Requiring a concurrence from 20% of each chamber incentivizes both Democrats and Republicans to actually convince their fellow colleagues in objecting to an already state-certified Electoral College tabulation, as opposed to fringe efforts made by small handfuls of overzealous lawmakers.

The Electoral Count Reform Act also specifically designates, unless a state’s constitution says otherwise, the governor of each state as responsible for submitting their slate of electors to Congress. This would clear up the issue of multiple branches of state governments, or multiple state officials, sending competing slates of electors. 

The Electoral Count Reform Act also allows for an expedited judicial review, should a dispute concerning the electors be made. Specifically, the bill calls for a three-judge panel to hear objections to a state’s slate of electors, with a direct appeal to the Supreme Court. This would streamline the necessary legal processes that would need to follow should the results in a particular state be disputed.

Of course, this is only the Senate’s proposal, and the final draft of the bill could change depending on how negotiations go in the House of Representatives.
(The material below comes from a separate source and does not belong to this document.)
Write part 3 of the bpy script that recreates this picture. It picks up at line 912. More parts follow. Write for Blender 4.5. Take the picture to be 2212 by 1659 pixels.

Nevertheless, changes to the Electoral Count Act of 1877 are clearly needed, and the bipartisan effort in the Senate to deliver such changes represent a rare opportunity for both Republicans and Democrats to come together in the maintenance of our republic. If Republicans are looking to make themselves appear more favorable to voters, especially in the wake of their widespread rejection of the Respect for Marriage Act, this would be a great opportunity to do so.